Steelers News

Terry Bradshaw Recalls Super Bowl IX As Most Special Because They Gave Art Rooney ‘The Trophy For The First Time’

The Pittsburgh Steelers were among the basement-dwellers of the NFL throughout the vast majority of the history of the franchise during which Art Rooney ran the show on his own. That’s no insult. It’s a mere recorded fact of history. From 1933 through 1971, they had only appeared in one postseason game, losing 21-0 to the Philadelphia Eagles in the Divisional Round in 1947 after an 8-4 season.

That 8-4 record was the best that they ever did during the 12-game schedule era. They never went winless, but they did go 1-9-1 in 1941.

This is all to set the stage for the 1972 season when the team, now loaded with players like Terry Bradshaw and Franco Harris and Joe Greene, made it to the playoffs for just the second time in the franchise’s history. They nearly went one-and-done again, if not for the Immaculate Reception.

Which Rooney never even saw, as Bradshaw reminded during his appearance on The Jim Rome Podcast that aired yesterday. He offered this recollection after explaining why Super Bowl IX meant so much to him. “During the Immaculate Reception, remember, he left the stadium. He didn’t see it. He went down to the locker room to congratulate us on a great season. He didn’t even see it”.

This anecdote, something the players were aware of two years later when they would win the Super Bowl for the first time, was significant, because it was an example of who Rooney was and why the players wanted to play and win for him. Their 11-3 record that year was the best ever in their history up to that point, and their first winning record since 1963, yet they were to be ousted straight from the playoffs in a poor showing against the Raiders if not for some divine intervention from the football gods.

And so Bradshaw explained to Rome why it was so important, and so special even later in life, to get that first ring, and the first trophy, even though it was a feat that he would repeat three more times, also becoming the first quarterback ever to win three and four Super Bowls.


I was close to Mr. Rooney, and I remember that, after we had won [Super Bowl IX], I peeked around the corner, and the TV crew was presenting him the trophy. There’s two or three people. That was it. Presenting the trophy, and we were watching it, and I thought to myself, ‘this is just the greatest moment ever’. Number one, I’m the quarterback of a team that won the Super Bowl. No one can take that from me. Number two, more importantly than me, was that Mr. Rooney, after all of these years of futility, had been able to hold up the Lombardi Trophy as the world champion.
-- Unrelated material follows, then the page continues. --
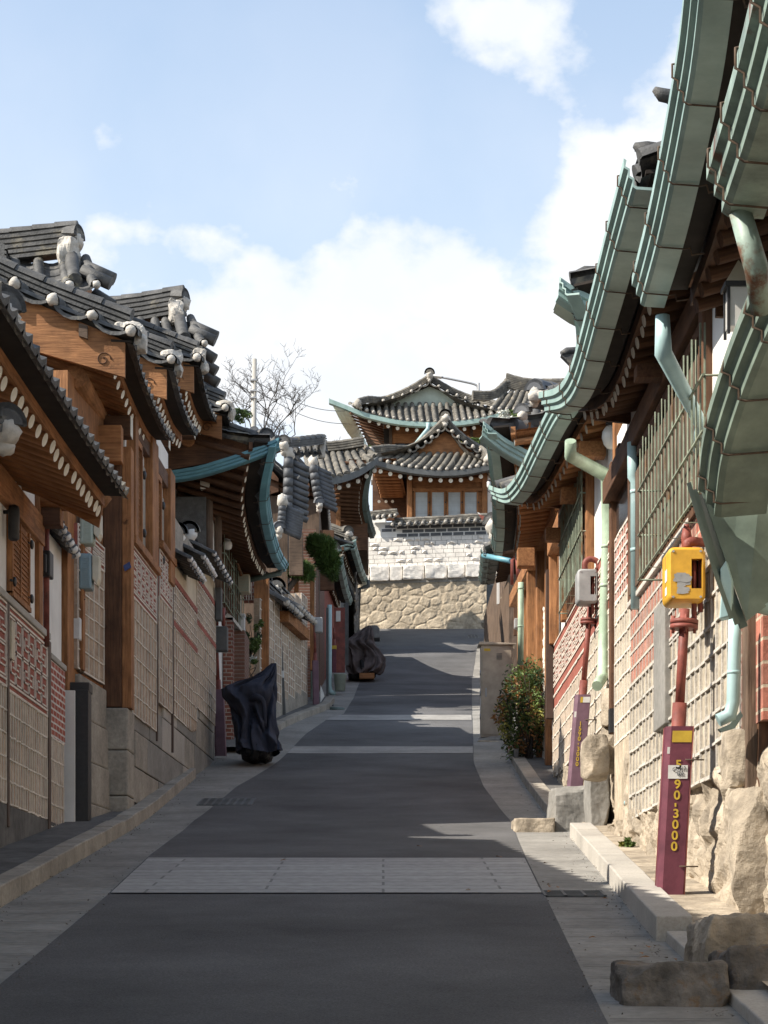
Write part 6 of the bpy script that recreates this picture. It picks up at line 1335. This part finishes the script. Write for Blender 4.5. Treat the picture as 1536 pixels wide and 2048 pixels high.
mt = MB(); t = P(1122, 706, 178); mt.tube([t, t+Vector((.06, .03, .02)), t+Vector((.3, .15, .05))], [.02, .05, .07], 10); mt.prism([t+Vector((.0, 0, -.02)), t+Vector((.10, 0, -.12)), t+Vector((.3, 0, -.14)), t+Vector((.3, 0, 0))], (0, .1, 0)); mt.obj('corner_tile', K['tile'], r2)
part(r2, 'conduit', K['brown_tr'], lambda mb: [WS.box(mb, us(31.0), us(31.2), 1.6+3.6, 1.6+5.9, .03, .14)])
# third right house: sunlit timber posts and eave
WT = Wall(2.86, 31.4, 2.70, 40.4, (-1, 0, 0))
ut = lambda Y: Y-31.4
r3 = thing('hanok_house', 'right house with sunlit timber posts and flaring pale green eave', 'house', (2.6, 34.5, gz(34.5)))
part(r3, 'wall', K['plaster'], lambda mb: mb.box((2.90, 31.35, 2), (6.4, 40.4, 1.6+7.3)))
part(r3, 'rough_plaster', K['pointing'], lambda mb: rough_face(WT, mb, .3, 3.6, lambda u: WT.ground(u)-.1, lambda u: 1.6+5.3+.2*u, .16, .04, .06, .03, 4))
part(r3, 'lattice_board', K['wood_z'], lambda mb: [WT.box(mb, .35+k*.16, .35+k*.16+.10, 1.6+4.8+.03*k, 1.6+6.0, .06, .09) for k in range(14)])
for Y in (31.5, 33.0, 34.6, 36.4, 38.4): part(r3, 'post', K['wood_z'], lambda mb: WT.box(mb, ut(Y), ut(Y)+.24, WT.ground(ut(Y))+.1, 1.6+7.1, -.05, .16), .012)
part(r3, 'tie_beam', K['wood_y'], lambda mb: [WT.box(mb, 0, 8.9, 1.6+6.9, 1.6+7.15, -.1, .18)]+[mb.box((2.16, 32.3, 1.6+6.2), (2.44, 32.56, 1.6+6.5))], .012)
hanok_side(r3, [(1.49, 30.0, 7.92), (1.60, 30.7, 7.55), (1.70, 31.7, 7.30), (1.80, 33.2, 7.14), (1.88, 35.2, 7.12)], 1, 2.0, 1.5, (26, 1.25, .055), inset=.12, gut='teal', gk=.9, wood=('wood_x', 'wood_y'), white=True, m=7, slope=.14, hip=2.6, gab=False)
def verge_strip(root, a, b, tile='tile', n=7, dy=-1):
    mt, mp = MB(), MB(); c1 = Curve([a+Vector((0, dy*.1, .02)), a.lerp(b, .5)+Vector((0, dy*.1, -.10)), b+Vector((0, dy*.1, .02))]); c2 = Curve([p+Vector((0, -dy*.6, .14)) for p in (a, a.lerp(b, .5)-UP*.12, b)])
    tiles(mt, mp, c1, c2, n, 2, 0, .085, dip=.09, lip=.045); ridge(mt, [c2(.02)+UP*.02, c2(.5), c2(1)+UP*.02], .2, .2, 3, cap=.12)
    mt.join(mp, 1).obj('verge_tiles', [K[tile], K['mortar']], root)
eR3 = Curve([V(1.49, 30.0, 7.92), V(1.95, 30.1, 7.62), V(2.6, 30.2, 7.42), V(4.5, 30.3, 7.3)])
gutter(r3, eR3, Vector((0, -1, 0)), K['teal'], 1.0, hoops=0)
mt, mp = MB(), MB(); tiles(mt, mp, lambda t: eR3(t)+Vector((0, .15, 0)), lambda t: V(1.7+2.4*t, 30.6+2.0*min(1, t*1.5+.1), 8.0+1.2*min(1, t*1.4)), 10, 5, .05, .085, plug=False); mt.obj('hip_tiles', K['tile'], r3)
mb = MB(); soffit(mb, eR3, (0, 1, 0), 1.2, .2, .3, .2); mb.obj('eave_boarding', K['teal'], r3)
mt, mp = MB(), MB()
g0 = P(1070, 812, 131)
ridge(mt, [g0, g0+Vector((.6, 1.0, .2)), g0+Vector((1.3, 2.2, .75))], .3, .22, 5, cap=.14); ridge_end(mt, mp, g0+Vector((-.02, -.1, .14)), (-.3, -1, 0), .8); ridge_end(mt, mp, g0+Vector((-.2, .1, -.14)), (-.5, -1, 0), .7)
for k in range(3): mp.ball(g0+Vector((.0+.07*k, -.10, .12)), (.11, .10, .09), 10, 8, .4, k)
vg = [g0+Vector((-.05, .1, -.1)), P(1034, 880, 131), P(1016, 960, 131)]
mt.tube([P(1024, 850, 131), P(1070, 838, 131)+Vector((0, .6, 0))], .12, 10); mt.tube([P(1026, 916, 131), P(1060, 915, 131)], .085, 10)
mt.join(mp, 1).obj('verge_tiles', [K['tile_clean'], K['mortar']], r3)
part(r3, 'gable_board', K['wood_z'], lambda mb: [mb.prism([P(1037, 842, 130), P(1062, 845, 130), P(1058, 890, 130), P(1043, 896, 130)], (0, .08, 0)), mb.prism([P(1028, 866, 129), P(1044, 850, 129), P(1044, 1000, 129), P(1016, 1000, 129)], (0, .05, 0))])
downspout(r3, [P(1042, 1165, 108), P(1041, 1330, 108)], .055, K['pipe_gn'])
part(r3, 'red_conduit', K['red_pipe'], lambda mb: [mb.tube([P(1024, 1170, 104), P(1024, 1120, 104), P(1034, 1110, 104), P(1036, 1160, 104)], .03, 8), mb.tube([P(1047, 1130, 106), P(1044, 1168, 106)], .03, 8)])
part(r3, 'meter_box', K['grey_pl'], lambda mb: mb.box(P(1029, 1256, 104), P(1037, 1236, 104)+Vector((0, .2, 0))), .015)
# low houses at the top right
r4 = thing('hanok_house', 'low right house with dark green sheet awning near the lane end', 'house', (2.9, 47, gz(47)))
e4 = Curve([P(962, 1096, 88), P(960, 1125, 84), P(957, 1156, 80)])
gutter(r4, e4, Vector((-1, 0, 0)), K['teal'], .8, hoops=.9)
def f(mb):
    for i in range(8):
        a, b = e4(i/8), e4((i+1)/8); mb.hexa(a+Vector((.10, 0, -.16-.012*(i % 2))), (.30, 0, .03), b-a, (0, 0, .012))
part(r4, 'awning_sheet', K['teal_dk'], f)
rafters(r4, Curve([e4(0)+Vector((.34, 0, .08)), e4(1)+Vector((.34, 0, .08))]), (1, 0, 0), 14, .7, .05, .2, K['dark_x'], None, .1, .14)
mt, mp = MB(), MB(); tiles(mt, mp, lambda t: e4(t)+Vector((.1, 0, 0)), lambda t: e4(t)+Vector((1.3, 0, .8)), 14, 5, .05, .085, plug=False); ridge(mt, [P(985, 1068, 88), P(1015, 1040, 88)], .2, .2, 3); ridge_end(mt, mp, P(984, 1058, 88), (-.6, -1, 0), 1.3); mt.join(mp, 1).obj('roof_tiles', [K['tile'], K['mortar']], r4)
part(r4, 'wall', K['oldw_z'], lambda mb: [mb.box((2.86, 45.8, 4), (6, 52, 1.6+8.6)), mb.box((3.3, 52, 5), (7, 66, 1.6+11))])
part(r4, 'post', K['dark_z'], lambda mb: [mb.box(P(1014, 1290, 84), P(1020, 1165, 84)+Vector((0, .15, 0))), mb.box(P(1028, 1270, 92), P(1034, 1165, 92)+Vector((0, .15, 0)))])
part(r4, 'plaster_panel', K['plaster'], lambda mb: mb.box(P(994, 1208, 72), P(999, 1165, 72)+Vector((0, .1, 0))))
part(r4, 'brick_pier', K['brick_x'], lambda mb: mb.box(P(1003, 1292, 74), P(1013, 1208, 74)+Vector((0, .4, 0))))
part(r4, 'drain_pipe', K['teal_blue'], lambda mb: mb.tube([P(967, 1111, 87.5), P(1022, 1122, 90)], .06, 10))
ln = thing('wall_lantern', 'small grey lantern on the brick pier under the green awning', 'lantern', P(1009, 1215, 75))
part(ln, 'body', K['grey_bl'], lambda mb: mb.box(P(1004, 1213, 75), P(1014, 1196, 75)+Vector((0, .12, 0))), .01); part(ln, 'roof', K['cream_pl'], lambda mb: mb.lathe(P(1009, 1196, 75)+Vector((0, .06, 0)), [(.11, 0), (.09, .03), (.03, .10)], 8)); part(ln, 'pane', K['glass_w'], lambda mb: mb.box(P(1006, 1210, 75)-Vector((0, .008, 0)), P(1012, 1199, 75)))
gp2 = thing('gate_post', 'dark grey gate post in front of the rubble wall', 'post', P(981, 1250, 59))
part(gp2, 'shaft', K['grey_dk'], lambda mb: mb.box(P(974, 1250, 59), P(992, 1152, 59)+Vector((0, .4, 0))), .01); part(gp2, 'base_stone', K['rock'], lambda mb: mb.rock(P(963, 1254, 59), P(980, 1238, 59)+Vector((0, .5, 0)), .12, 6, 2))
wp = thing('pointed_board', 'tilted white edged red board beside the tiled wall top', 'board', P(968, 1040, 58))
part(wp, 'face', K['red_band'], lambda mb: mb.prism([P(957, 1028, 58), P(972, 1052, 58), P(990, 1050, 58), P(978, 1036, 58)], (0, .06, 0))); part(wp, 'edge', K['plaster'], lambda mb: mb.prism([P(955, 1024, 57.8), P(959, 1026, 57.8), P(974, 1050, 57.8), P(972, 1052, 57.8)], (0, .08, 0)))
lp_ = thing('eave_lamp', 'white oval bulb lamp under the dark eave of the right house', 'lamp', P(1222, 900, 176))
part(lp_, 'globe', K['glass_w'], lambda mb: mb.lathe(P(1222, 899, 176), [(.005, 0), (.05, .015), (.085, .06), (.105, .13), (.10, .20), (.07, .25), (.05, .27)], 18)); part(lp_, 'fitting', K['iron'], lambda mb: mb.lathe(P(1222, 899, 176)+UP*.27, [(.06, 0), (.06, .04), (.02, .05), (.02, .14)], 12))
mb = MB(); mb.tube(catmull([P(1236, 880, 178), P(1244, 900, 178), P(1238, 925, 178), P(1246, 940, 178)], 10), .008, 5); solo('cable', mb, K['iron'], 'short black cable hanging beside the white oval lamp', 'cable')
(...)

So that was a very proud moment. When people ask me today, what’s the most special of all those Super Bowls, and the one that you really enjoyed the most, I always say Super Bowl IX, because it was the first one and we gave him the trophy for the first time.


I’m sure the fans who were around long enough prior to that day also understood just how much it meant not just to the franchise, but to Rooney. Literally four decades after his initial investment, his dream, his ultimate goals finally came to fruition. That one was for The Chief.